Across-the-board budget cuts have fallen most heavily on the military, as it winds down from its engagements in Iraq and Afghanistan. Budget cuts are slated to shave almost $1 trillion from the military by 2023.

Odierno’s problem with sequestration is maintaining the proper balance of modernization and readiness while decreasing military spending. Under sequestration, the general explained, “we can’t take people out fast enough. You have to pay out benefits as you let people go.”

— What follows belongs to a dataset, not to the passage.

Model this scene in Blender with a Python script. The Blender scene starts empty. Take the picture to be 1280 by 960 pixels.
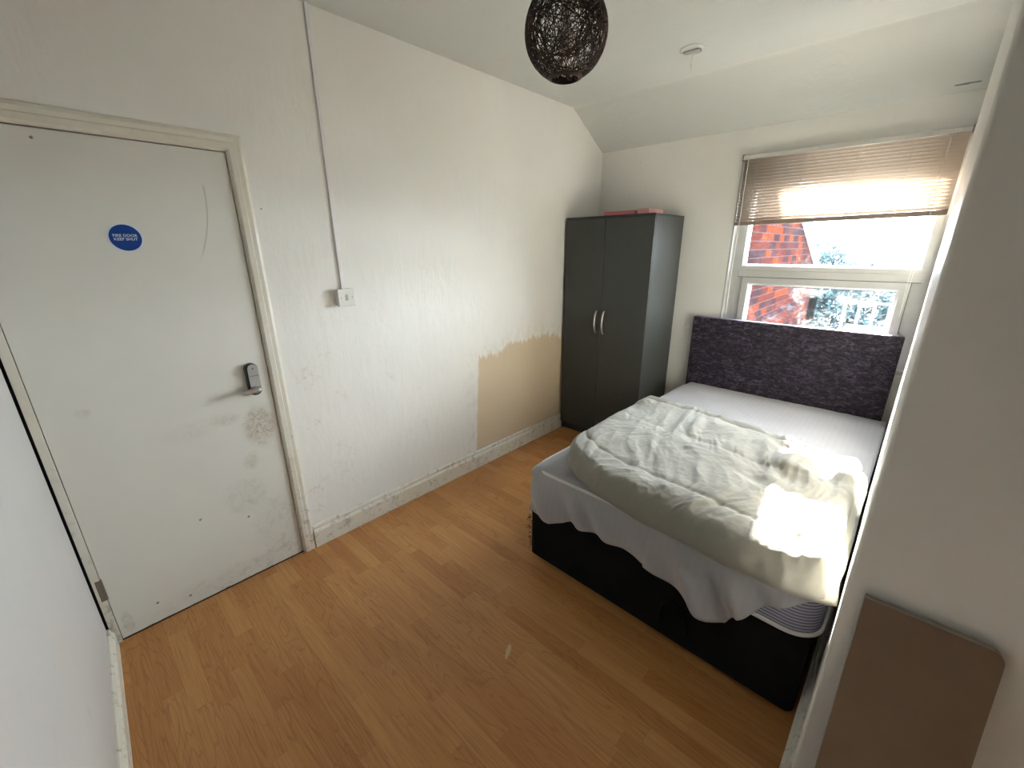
import bpy, bmesh, math, random
from mathutils import Vector, Matrix, noise
random.seed(7)
S = bpy.context.scene
C = S.collection

# ---------------------------------------------------------------- camera, world, sun, exposure
cd = bpy.data.cameras.new('camera'); co = bpy.data.objects.new('camera', cd); C.objects.link(co)
R_ = Vector((0.73401817, 0.67911048, -0.0051266)); U_ = Vector((-0.21014619, 0.23430236, 0.94917911)); F_ = Vector((-0.64579866, 0.69563737, -0.31469467))
co.matrix_world = Matrix(((R_.x, U_.x, -F_.x, 2.18993), (R_.y, U_.y, -F_.y, 0.32397), (R_.z, U_.z, -F_.z, 1.60433), (0, 0, 0, 1)))
cd.sensor_fit = 'HORIZONTAL'; cd.sensor_width = 36.0
cd.lens = 527.136 / 1280 * 36.0
cd.shift_x = -(643.2978 - 640) / 1280; cd.shift_y = (484.409 - 480) / 1280
cd.clip_start = 0.01; cd.clip_end = 200
S.camera = co
S.view_settings.view_transform = 'Standard'; S.view_settings.look = 'None'
S.view_settings.gamma = 1.0; S.view_settings.use_curve_mapping = False
S.view_settings.exposure = 3.6

w = bpy.data.worlds.new('world'); S.world = w; w.use_nodes = True
bg = w.node_tree.nodes['Background']; bg.inputs[0].default_value = (0.82, 0.93, 1.04, 1); bg.inputs[1].default_value = 5.0
sd = bpy.data.lights.new('sun', 'SUN'); sd.energy = 10; sd.angle = math.radians(0.53); sd.color = (1.0, 0.95, 0.86)
so = bpy.data.objects.new('sun', sd); C.objects.link(so); so.location = (-2, 12, 9)
so.rotation_euler = Vector((0.24, -1.0, -0.455)).to_track_quat('-Z', 'Y').to_euler()
pd = bpy.data.lights.new('window_portal', 'AREA'); pd.shape = 'RECTANGLE'; pd.size = 1.12; pd.size_y = 1.35; pd.cycles.is_portal = True
po = bpy.data.objects.new('window_portal', pd); C.objects.link(po); po.location = (1.69, 3.97, 1.525)
po.rotation_euler = Vector((0, -1, 0)).to_track_quat('-Z', 'Y').to_euler()

# ---------------------------------------------------------------- node helper
class NT:
    def __init__(s, name):
        s.m = bpy.data.materials.new(name); s.m.use_nodes = True; s.t = s.m.node_tree; s.t.nodes.clear()
        s.out = s.t.nodes.new('ShaderNodeOutputMaterial')
    def n(s, kind, ins=None, **kw):
        nd = s.t.nodes.new(kind)
        for k, v in kw.items(): setattr(nd, k, v)
        for k, v in (ins or {}).items(): s.put(nd.inputs[k], v)
        return nd
    def put(s, sock, v):
        if isinstance(v, bpy.types.NodeSocket): s.t.links.new(v, sock)
        elif v is not None:
            if sock.type == 'RGBA' and not isinstance(v, (int, float)): v = tuple(v)[:3] + (1,)
            sock.default_value = v
    def pos(s): return s.n('ShaderNodeNewGeometry').outputs['Position']
    def obj(s): return s.n('ShaderNodeTexCoord').outputs['Object']
    def map(s, v, scale=(1, 1, 1), loc=(0, 0, 0), rot=(0, 0, 0)):
        return s.n('ShaderNodeMapping', {'Vector': v, 'Scale': scale, 'Location': loc, 'Rotation': rot}).outputs[0]
    def noise(s, v, scale=5, detail=4, rough=0.55, dist=0.0, out='Fac'):
        return s.n('ShaderNodeTexNoise', {'Vector': v, 'Scale': scale, 'Detail': detail, 'Roughness': rough, 'Distortion': dist}).outputs[out]
    def ma(s, op, a, b=0.0, c=None, clamp=False):
        nd = s.n('ShaderNodeMath', operation=op, use_clamp=clamp); s.put(nd.inputs[0], a); s.put(nd.inputs[1], b)
        if c is not None: s.put(nd.inputs[2], c)
        return nd.outputs[0]
    def rng(s, v, a, b, c=0.0, d=1.0, smooth=True):
        nd = s.n('ShaderNodeMapRange', {'Value': v, 'From Min': a, 'From Max': b, 'To Min': c, 'To Max': d})
        nd.interpolation_type = 'SMOOTHSTEP' if smooth else 'LINEAR'
        return nd.outputs[0]
    def mix(s, f, a, b, mode='MIX'):
        nd = s.n('ShaderNodeMix', data_type='RGBA', blend_type=mode)
        s.put(nd.inputs[0], f); s.put(nd.inputs[6], a); s.put(nd.inputs[7], b)
        return nd.outputs[2]
    def sep(s, v):
        o = s.n('ShaderNodeSeparateXYZ', {'Vector': v}).outputs; return o[0], o[1], o[2]
    def comb(s, x, y, z): return s.n('ShaderNodeCombineXYZ', {'X': x, 'Y': y, 'Z': z}).outputs[0]
    def bump(s, h, strength=0.3, dist=0.01, normal=None):
        return s.n('ShaderNodeBump', {'Height': h, 'Strength': strength, 'Distance': dist, 'Normal': normal}).outputs[0]
    def pbr(s, col, rough=0.5, metal=0.0, normal=None, spec=None, **kw):
        b = s.n('ShaderNodeBsdfPrincipled', {'Base Color': col, 'Roughness': rough, 'Metallic': metal})
        if normal is not None: s.put(b.inputs['Normal'], normal)
        if spec is not None: s.put(b.inputs['Specular IOR Level'], spec)
        for k, v in kw.items(): s.put(b.inputs[k], v)
        s.fin(b.outputs[0]); return b
    def fin(s, sh): s.t.links.new(sh, s.out.inputs[0]); return s.m
    def near(s, v, c, r):                                  # soft 1..0 mask around value c
        return s.rng(s.ma('ABSOLUTE', s.ma('SUBTRACT', v, c)), r, r * 0.4)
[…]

But instead of permanently shrinking its armed forces or civilian counterparts, DoD has been making headlines with extensive furloughs of civilian personnel in an attempt to reach its sequestration cuts, forcing 650,000 civilian employees to be docked for 11 days pay over the next 11 weeks. But despite the show of effort, The Daily Caller News Foundation reported on recent arguments that even the 20 percent pay cut isn’t helping at all.

Though Odierno warned that the timing and style of the sequester cuts was dangerous, he supported the idea of decreasing military spending overall.

With the withdrawal of troops in Afghanistan in 2013, Odierno sees a shift in Army operations towards smaller, more focused action instead of large-scale troop deployments.

“For the Army, the future is about how we’re scaling and tailoring our forces in order for us to be globally response,” he said. Small elements to meet niche needs — that’s what we working for.”

Odierno said that despite his desire to move to smaller military action, the Army continues to monitor ongoing turmoil in the Middle East and expanding operations in the Asia-Pacific region.

Odierno pledged that “the one thing I don’t want to do is make the mistake we made back in 2003 of not understanding what we’re getting involved in,” emphasizing shared knowledge across services, departments and nations to ensure effective military action.

But military readiness and modernization also relies upon keeping up research in defense technologies, the general argued, warning against wide swaths of cuts in science and technologies. “Ballistic missile defense is key,” Odierno contended.

Between specific cuts to the program and sequestration, missile defense spending has decreased from $10.3 billion in FY 2012 to $8.8 billion in FY 2013, with more cuts to come next year. Odierno argued that more customized changes in how the military spends its money, instead of overall cuts affecting such programs, would allow the Army to maintain readiness all while reducing spending.

But while Odierno stressed the importance of research and development investment at the notoriously pro-military think tank, he floated many options for a better system of defense cuts. Compensation was one area. “If we continue the way we’re going, by 2023, 80 percent of our budget is going to be on compensation,” double the amount the Army prefers to dedicate.

Instead Odierno wants to focus on science and technology research to ensure military modernization and readiness. “We’re not going to be able to buy everything we want, but we want to be able to develop the technologies so we can jump back in” when asked to, he argued.

And Odierno took a cue from last week’s 60th anniversary of the armistice to end the Korean War to emphasize the costs of not remaining ready. “We struggled when we first got into the fight” in Korea, Odierno recalled, “because we had reduced too much after World War II, didn’t have enough capabilities, didn’t invest enough — and it cost us thousands of lives.”